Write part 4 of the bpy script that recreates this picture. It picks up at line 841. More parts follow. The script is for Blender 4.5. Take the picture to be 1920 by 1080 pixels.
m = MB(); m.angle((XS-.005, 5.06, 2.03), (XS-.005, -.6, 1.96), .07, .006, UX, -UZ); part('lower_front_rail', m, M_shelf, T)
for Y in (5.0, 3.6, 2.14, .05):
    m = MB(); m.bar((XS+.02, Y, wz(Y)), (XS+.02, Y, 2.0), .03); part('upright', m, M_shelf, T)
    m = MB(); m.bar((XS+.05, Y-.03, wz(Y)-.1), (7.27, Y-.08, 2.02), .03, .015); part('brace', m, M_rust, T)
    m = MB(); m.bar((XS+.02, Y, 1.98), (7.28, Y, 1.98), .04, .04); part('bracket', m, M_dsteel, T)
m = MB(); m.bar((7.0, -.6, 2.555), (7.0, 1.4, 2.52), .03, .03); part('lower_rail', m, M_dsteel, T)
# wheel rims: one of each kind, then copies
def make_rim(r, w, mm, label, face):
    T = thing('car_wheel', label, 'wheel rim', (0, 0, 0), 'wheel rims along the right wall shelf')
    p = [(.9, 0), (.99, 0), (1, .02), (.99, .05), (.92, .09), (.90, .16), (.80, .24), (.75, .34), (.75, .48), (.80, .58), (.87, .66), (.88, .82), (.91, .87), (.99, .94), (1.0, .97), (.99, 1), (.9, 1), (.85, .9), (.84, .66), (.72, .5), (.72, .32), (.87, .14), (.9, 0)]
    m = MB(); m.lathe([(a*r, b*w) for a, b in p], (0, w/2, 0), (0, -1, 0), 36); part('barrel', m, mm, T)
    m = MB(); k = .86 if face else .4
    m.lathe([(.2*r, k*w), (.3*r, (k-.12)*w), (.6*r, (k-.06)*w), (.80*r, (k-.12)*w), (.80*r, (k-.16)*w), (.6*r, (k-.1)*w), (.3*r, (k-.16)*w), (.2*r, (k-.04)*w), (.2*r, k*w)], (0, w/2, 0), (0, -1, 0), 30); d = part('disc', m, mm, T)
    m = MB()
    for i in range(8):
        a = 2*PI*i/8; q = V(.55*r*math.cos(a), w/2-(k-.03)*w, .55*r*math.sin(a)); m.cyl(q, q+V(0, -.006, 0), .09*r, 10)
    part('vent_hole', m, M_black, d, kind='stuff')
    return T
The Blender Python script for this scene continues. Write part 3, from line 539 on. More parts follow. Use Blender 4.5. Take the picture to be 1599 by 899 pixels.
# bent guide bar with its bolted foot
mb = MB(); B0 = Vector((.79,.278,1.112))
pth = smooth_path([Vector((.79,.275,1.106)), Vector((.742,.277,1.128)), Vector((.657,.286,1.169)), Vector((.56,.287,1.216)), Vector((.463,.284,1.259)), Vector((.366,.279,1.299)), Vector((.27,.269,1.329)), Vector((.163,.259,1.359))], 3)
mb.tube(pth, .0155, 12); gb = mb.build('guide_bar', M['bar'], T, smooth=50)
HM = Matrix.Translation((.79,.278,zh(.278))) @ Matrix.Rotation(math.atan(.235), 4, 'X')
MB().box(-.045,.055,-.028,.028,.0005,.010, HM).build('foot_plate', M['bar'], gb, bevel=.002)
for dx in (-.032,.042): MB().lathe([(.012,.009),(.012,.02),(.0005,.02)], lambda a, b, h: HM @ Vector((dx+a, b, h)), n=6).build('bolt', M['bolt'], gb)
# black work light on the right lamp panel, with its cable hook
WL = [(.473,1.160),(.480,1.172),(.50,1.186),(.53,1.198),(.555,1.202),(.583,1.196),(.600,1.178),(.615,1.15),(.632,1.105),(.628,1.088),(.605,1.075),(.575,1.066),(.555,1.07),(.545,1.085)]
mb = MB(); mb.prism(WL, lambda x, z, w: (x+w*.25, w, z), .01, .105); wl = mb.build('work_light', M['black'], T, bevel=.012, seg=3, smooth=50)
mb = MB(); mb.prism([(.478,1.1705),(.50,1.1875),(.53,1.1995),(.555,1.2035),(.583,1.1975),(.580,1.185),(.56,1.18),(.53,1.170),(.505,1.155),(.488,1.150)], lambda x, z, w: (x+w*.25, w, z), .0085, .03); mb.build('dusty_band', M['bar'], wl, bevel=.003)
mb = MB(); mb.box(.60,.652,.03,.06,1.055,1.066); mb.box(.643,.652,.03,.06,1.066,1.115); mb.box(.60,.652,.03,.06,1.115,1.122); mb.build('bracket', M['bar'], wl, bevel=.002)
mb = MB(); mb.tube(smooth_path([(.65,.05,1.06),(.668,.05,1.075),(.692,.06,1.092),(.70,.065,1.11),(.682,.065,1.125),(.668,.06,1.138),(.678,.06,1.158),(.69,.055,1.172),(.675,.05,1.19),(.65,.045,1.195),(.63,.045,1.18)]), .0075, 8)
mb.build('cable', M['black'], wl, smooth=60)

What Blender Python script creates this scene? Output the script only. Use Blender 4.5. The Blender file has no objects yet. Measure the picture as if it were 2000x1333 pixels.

◆ ◆ ◆ ◆

▸ **OBJECTIVE**
Transcribe every record above exactly as it appears.

▸ **SOLUTION FOR THIS EXERCISE**
Write part 4 of the bpy script that recreates this picture. It picks up at line 841. More parts follow. The script is for Blender 4.5. Take the picture to be 1920 by 1080 pixels.
m = MB(); m.angle((XS-.005, 5.06, 2.03), (XS-.005, -.6, 1.96), .07, .006, UX, -UZ); part('lower_front_rail', m, M_shelf, T)
for Y in (5.0, 3.6, 2.14, .05):
    m = MB(); m.bar((XS+.02, Y, wz(Y)), (XS+.02, Y, 2.0), .03); part('upright', m, M_shelf, T)
    m = MB(); m.bar((XS+.05, Y-.03, wz(Y)-.1), (7.27, Y-.08, 2.02), .03, .015); part('brace', m, M_rust, T)
    m = MB(); m.bar((XS+.02, Y, 1.98), (7.28, Y, 1.98), .04, .04); part('bracket', m, M_dsteel, T)
m = MB(); m.bar((7.0, -.6, 2.555), (7.0, 1.4, 2.52), .03, .03); part('lower_rail', m, M_dsteel, T)
# wheel rims: one of each kind, then copies
def make_rim(r, w, mm, label, face):
    T = thing('car_wheel', label, 'wheel rim', (0, 0, 0), 'wheel rims along the right wall shelf')
    p = [(.9, 0), (.99, 0), (1, .02), (.99, .05), (.92, .09), (.90, .16), (.80, .24), (.75, .34), (.75, .48), (.80, .58), (.87, .66), (.88, .82), (.91, .87), (.99, .94), (1.0, .97), (.99, 1), (.9, 1), (.85, .9), (.84, .66), (.72, .5), (.72, .32), (.87, .14), (.9, 0)]
    m = MB(); m.lathe([(a*r, b*w) for a, b in p], (0, w/2, 0), (0, -1, 0), 36); part('barrel', m, mm, T)
    m = MB(); k = .86 if face else .4
    m.lathe([(.2*r, k*w), (.3*r, (k-.12)*w), (.6*r, (k-.06)*w), (.80*r, (k-.12)*w), (.80*r, (k-.16)*w), (.6*r, (k-.1)*w), (.3*r, (k-.16)*w), (.2*r, (k-.04)*w), (.2*r, k*w)], (0, w/2, 0), (0, -1, 0), 30); d = part('disc', m, mm, T)
    m = MB()
    for i in range(8):
        a = 2*PI*i/8; q = V(.55*r*math.cos(a), w/2-(k-.03)*w, .55*r*math.sin(a)); m.cyl(q, q+V(0, -.006, 0), .09*r, 10)
    part('vent_hole', m, M_black, d, kind='stuff')
    return T
The Blender Python script for this scene continues. Write part 3, from line 539 on. More parts follow. Use Blender 4.5. Take the picture to be 1599 by 899 pixels.
# bent guide bar with its bolted foot
mb = MB(); B0 = Vector((.79,.278,1.112))
pth = smooth_path([Vector((.79,.275,1.106)), Vector((.742,.277,1.128)), Vector((.657,.286,1.169)), Vector((.56,.287,1.216)), Vector((.463,.284,1.259)), Vector((.366,.279,1.299)), Vector((.27,.269,1.329)), Vector((.163,.259,1.359))], 3)
mb.tube(pth, .0155, 12); gb = mb.build('guide_bar', M['bar'], T, smooth=50)
HM = Matrix.Translation((.79,.278,zh(.278))) @ Matrix.Rotation(math.atan(.235), 4, 'X')
MB().box(-.045,.055,-.028,.028,.0005,.010, HM).build('foot_plate', M['bar'], gb, bevel=.002)
for dx in (-.032,.042): MB().lathe([(.012,.009),(.012,.02),(.0005,.02)], lambda a, b, h: HM @ Vector((dx+a, b, h)), n=6).build('bolt', M['bolt'], gb)
# black work light on the right lamp panel, with its cable hook
WL = [(.473,1.160),(.480,1.172),(.50,1.186),(.53,1.198),(.555,1.202),(.583,1.196),(.600,1.178),(.615,1.15),(.632,1.105),(.628,1.088),(.605,1.075),(.575,1.066),(.555,1.07),(.545,1.085)]
mb = MB(); mb.prism(WL, lambda x, z, w: (x+w*.25, w, z), .01, .105); wl = mb.build('work_light', M['black'], T, bevel=.012, seg=3, smooth=50)
mb = MB(); mb.prism([(.478,1.1705),(.50,1.1875),(.53,1.1995),(.555,1.2035),(.583,1.1975),(.580,1.185),(.56,1.18),(.53,1.170),(.505,1.155),(.488,1.150)], lambda x, z, w: (x+w*.25, w, z), .0085, .03); mb.build('dusty_band', M['bar'], wl, bevel=.003)
mb = MB(); mb.box(.60,.652,.03,.06,1.055,1.066); mb.box(.643,.652,.03,.06,1.066,1.115); mb.box(.60,.652,.03,.06,1.115,1.122); mb.build('bracket', M['bar'], wl, bevel=.002)
mb = MB(); mb.tube(smooth_path([(.65,.05,1.06),(.668,.05,1.075),(.692,.06,1.092),(.70,.065,1.11),(.682,.065,1.125),(.668,.06,1.138),(.678,.06,1.158),(.69,.055,1.172),(.675,.05,1.19),(.65,.045,1.195),(.63,.045,1.18)]), .0075, 8)
mb.build('cable', M['black'], wl, smooth=60)

What Blender Python script creates this scene? Output the script only. Use Blender 4.5. The Blender file has no objects yet. Measure the picture as if it were 2000x1333 pixels.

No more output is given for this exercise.